Charlie and Bessie- Mrs. Greene (NC) 1907 Brown B

Charlie and Bessie- Mrs. Greene (NC) 1907 Brown B

[From: The Brown Collection Volume 2, 1952, music from Volume 4 (bottom of the page). Their notes follow.

The editor, is confused about the nature of Silver Dagger, which was written from the traditional ballad-- both have silver dagger in them.

R. Matteson 2016]



71. The Drowsy Sleeper

Familiar both in print and as traditional song on both sides of the water; see BSM 1 18-19, and add to the references there given Virginia (FSV 56-7), North Carolina (FSRA 81-2; a fragment of it sung by Negroes, ANFS 177-8), Florida (SFLQ viii 167-8), Arkansas (OFS i 246), Missouri (OFS i 244-6), Ohio (BSO 92-4), Indiana (BSI 170-4), Michigan (BSSM 86-8), Illinois (JAFL LX 223-4), and Wisconsin (JAFL lii 31). Mrs. Steely found it in the Ebenezer community in Wake county. It is No. 518 in the series of stall ballads printed by Wehnian in New York.

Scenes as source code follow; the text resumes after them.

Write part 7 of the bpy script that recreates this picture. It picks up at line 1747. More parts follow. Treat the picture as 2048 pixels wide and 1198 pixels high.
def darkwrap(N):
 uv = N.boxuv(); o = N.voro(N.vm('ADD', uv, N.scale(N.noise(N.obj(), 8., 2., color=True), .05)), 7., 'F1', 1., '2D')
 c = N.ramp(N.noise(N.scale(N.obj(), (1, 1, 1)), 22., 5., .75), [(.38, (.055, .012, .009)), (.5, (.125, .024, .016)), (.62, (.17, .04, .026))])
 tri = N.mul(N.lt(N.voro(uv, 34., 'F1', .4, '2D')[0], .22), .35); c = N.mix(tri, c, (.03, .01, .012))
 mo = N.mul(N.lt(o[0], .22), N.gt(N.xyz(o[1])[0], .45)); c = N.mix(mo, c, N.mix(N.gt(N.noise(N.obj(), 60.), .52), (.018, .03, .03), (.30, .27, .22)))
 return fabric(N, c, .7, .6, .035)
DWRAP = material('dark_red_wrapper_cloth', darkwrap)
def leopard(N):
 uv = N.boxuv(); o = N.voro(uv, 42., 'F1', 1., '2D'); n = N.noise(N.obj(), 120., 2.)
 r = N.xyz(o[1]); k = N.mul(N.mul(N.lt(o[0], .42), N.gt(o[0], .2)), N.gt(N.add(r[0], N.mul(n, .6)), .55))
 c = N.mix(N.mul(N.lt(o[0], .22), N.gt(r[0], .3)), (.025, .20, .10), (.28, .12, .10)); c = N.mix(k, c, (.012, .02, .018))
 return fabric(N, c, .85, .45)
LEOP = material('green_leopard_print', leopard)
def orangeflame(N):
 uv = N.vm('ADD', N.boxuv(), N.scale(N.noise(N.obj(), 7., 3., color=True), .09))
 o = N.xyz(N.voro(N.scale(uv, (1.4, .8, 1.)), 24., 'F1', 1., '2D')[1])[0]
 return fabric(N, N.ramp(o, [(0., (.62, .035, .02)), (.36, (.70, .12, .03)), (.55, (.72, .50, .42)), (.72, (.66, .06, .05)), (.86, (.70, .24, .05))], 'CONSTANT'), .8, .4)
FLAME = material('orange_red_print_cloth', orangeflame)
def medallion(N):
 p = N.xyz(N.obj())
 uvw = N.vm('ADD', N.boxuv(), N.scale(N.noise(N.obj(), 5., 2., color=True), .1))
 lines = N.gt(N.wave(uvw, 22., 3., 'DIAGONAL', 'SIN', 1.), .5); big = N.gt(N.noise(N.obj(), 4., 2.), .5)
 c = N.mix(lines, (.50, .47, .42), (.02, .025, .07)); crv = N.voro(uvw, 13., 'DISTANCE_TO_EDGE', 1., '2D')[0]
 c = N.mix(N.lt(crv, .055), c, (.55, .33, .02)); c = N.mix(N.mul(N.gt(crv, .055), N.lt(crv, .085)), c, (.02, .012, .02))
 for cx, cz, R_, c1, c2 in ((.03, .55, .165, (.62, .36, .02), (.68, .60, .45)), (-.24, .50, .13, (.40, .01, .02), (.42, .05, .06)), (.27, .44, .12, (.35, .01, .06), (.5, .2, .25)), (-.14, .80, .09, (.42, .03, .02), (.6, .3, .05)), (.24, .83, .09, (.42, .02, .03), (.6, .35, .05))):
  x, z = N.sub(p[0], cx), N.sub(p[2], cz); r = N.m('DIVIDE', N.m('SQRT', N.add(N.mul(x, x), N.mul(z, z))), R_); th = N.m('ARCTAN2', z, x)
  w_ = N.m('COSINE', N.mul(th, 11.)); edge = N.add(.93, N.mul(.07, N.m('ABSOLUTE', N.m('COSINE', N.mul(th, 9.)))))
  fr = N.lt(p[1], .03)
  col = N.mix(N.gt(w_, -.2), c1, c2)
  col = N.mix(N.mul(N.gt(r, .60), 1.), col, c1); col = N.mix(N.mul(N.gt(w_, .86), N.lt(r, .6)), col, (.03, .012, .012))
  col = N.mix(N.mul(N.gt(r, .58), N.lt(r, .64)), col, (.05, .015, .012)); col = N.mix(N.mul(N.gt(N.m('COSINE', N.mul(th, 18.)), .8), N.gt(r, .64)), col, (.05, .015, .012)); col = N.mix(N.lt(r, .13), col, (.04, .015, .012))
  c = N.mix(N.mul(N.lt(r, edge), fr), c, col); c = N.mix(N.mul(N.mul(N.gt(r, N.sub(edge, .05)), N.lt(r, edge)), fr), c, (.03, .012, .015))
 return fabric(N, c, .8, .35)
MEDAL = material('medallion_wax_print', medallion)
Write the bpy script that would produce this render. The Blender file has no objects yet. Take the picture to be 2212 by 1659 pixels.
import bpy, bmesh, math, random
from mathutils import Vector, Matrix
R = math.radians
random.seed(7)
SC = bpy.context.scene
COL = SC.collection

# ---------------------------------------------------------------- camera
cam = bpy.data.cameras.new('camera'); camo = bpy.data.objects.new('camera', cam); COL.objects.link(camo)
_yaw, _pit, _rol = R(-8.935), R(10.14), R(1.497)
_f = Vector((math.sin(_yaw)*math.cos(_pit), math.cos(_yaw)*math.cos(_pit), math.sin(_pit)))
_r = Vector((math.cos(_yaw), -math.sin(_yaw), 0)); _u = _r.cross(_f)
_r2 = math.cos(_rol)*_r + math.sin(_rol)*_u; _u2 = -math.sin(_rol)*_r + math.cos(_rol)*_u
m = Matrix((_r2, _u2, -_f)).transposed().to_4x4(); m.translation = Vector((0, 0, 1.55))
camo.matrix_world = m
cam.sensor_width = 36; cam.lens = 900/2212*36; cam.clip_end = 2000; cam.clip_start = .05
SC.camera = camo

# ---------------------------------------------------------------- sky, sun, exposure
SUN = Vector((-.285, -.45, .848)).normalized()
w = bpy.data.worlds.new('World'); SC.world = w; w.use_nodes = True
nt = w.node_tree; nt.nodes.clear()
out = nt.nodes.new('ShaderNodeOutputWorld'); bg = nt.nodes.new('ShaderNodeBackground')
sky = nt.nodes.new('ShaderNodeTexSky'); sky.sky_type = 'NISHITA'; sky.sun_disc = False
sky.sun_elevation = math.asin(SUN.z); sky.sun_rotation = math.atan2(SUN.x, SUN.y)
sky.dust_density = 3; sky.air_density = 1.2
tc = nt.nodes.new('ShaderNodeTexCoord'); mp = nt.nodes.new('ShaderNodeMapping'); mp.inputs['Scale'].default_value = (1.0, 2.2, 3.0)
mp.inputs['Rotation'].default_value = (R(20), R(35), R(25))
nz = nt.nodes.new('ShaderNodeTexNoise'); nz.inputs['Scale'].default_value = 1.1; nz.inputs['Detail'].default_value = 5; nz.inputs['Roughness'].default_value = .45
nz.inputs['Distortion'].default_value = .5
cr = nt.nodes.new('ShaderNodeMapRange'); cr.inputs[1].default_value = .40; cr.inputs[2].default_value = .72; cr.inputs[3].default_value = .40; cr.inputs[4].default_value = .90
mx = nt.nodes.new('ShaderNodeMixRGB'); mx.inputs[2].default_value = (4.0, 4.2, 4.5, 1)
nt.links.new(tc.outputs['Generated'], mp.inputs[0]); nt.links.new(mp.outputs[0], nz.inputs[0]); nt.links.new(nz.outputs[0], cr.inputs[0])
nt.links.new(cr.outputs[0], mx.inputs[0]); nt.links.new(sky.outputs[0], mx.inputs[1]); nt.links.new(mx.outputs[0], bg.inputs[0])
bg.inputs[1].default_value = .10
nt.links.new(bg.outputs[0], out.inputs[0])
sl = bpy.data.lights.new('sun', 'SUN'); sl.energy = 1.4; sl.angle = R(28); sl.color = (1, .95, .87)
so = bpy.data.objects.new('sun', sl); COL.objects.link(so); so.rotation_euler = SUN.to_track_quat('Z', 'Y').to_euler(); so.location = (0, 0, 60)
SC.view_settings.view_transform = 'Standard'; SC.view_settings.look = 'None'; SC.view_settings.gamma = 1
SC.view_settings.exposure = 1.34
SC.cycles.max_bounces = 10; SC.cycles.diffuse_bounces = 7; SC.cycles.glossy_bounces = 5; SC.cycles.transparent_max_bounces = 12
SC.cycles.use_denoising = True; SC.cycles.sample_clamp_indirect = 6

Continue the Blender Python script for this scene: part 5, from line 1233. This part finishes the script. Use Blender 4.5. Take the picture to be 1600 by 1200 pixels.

For its possible relation to the Gude and Godlie Ballads of 1567, see JEFDSS in 161-4. Very often it is combined, as in version B below, with 'The Silver Dagger,' probably because of the weapon (sometimes specifically a dagger) which the girl tells her lover that her father (or mother) has in readiness against him.

B. 'Charlie and Bessie.'
Contributed by W. Amos Abrams of Boone in 1937 with the note that "my father learned this from my mother about 1907." Here the story is definitely combined with that of 'The Silver Dagger.'

1 'Bessie, oh, Bessie, go and ask your father
If you can be a bride of mine.
And if he says "no," please come and tell me
And I'll no longer bother thee.'

2 'Oh, Charlie, oh, Charlie, I need not ask him.
He's in the room a-taking his rest,
And in his right hand a silver dagger
To kill the one that I love best.'

3 'Bessie, oh, Bessie, go ask your mother
If you can be a bride of mine.
And if she says "no," please come and tell me
And I'll no longer bother thee.'

4 'Charlie, oh, Charlie, I need not ask her.
She's in the room a-taking her rest.
And in her right hand a silver dagger
To kill the one that I love best.'

5 And he taken up that silver dagger
And plunged it in his snowy white breast.
Saying, 'Farewell, Bessie, farewell, darling;
Sometimes the best of friends must part.'

6 And she taken up that bloody weapon
And plunged it in her lily-white breast.
Saying, 'Farewell, father; farewell, mother;
I'll die with the one that I love best.'
_____________________


B. 'Charlie and Bessie.' Sung by Mrs. B. Greene. Recorded at Zionville, Watauga county, September 11, 1939. Other titles given are 'The Silver Dagger' and 'Wake Up, You Drowsy Sleeper.'

[music upcoming]

For melodic relationship cf. *SharpK i 358, No. 57A, measures 2-8, general melodic outline. Scale: Mode III, plagal. Tonal Center: g. Structure: aba^bi (2,2,2,2) = aa2 (4,4).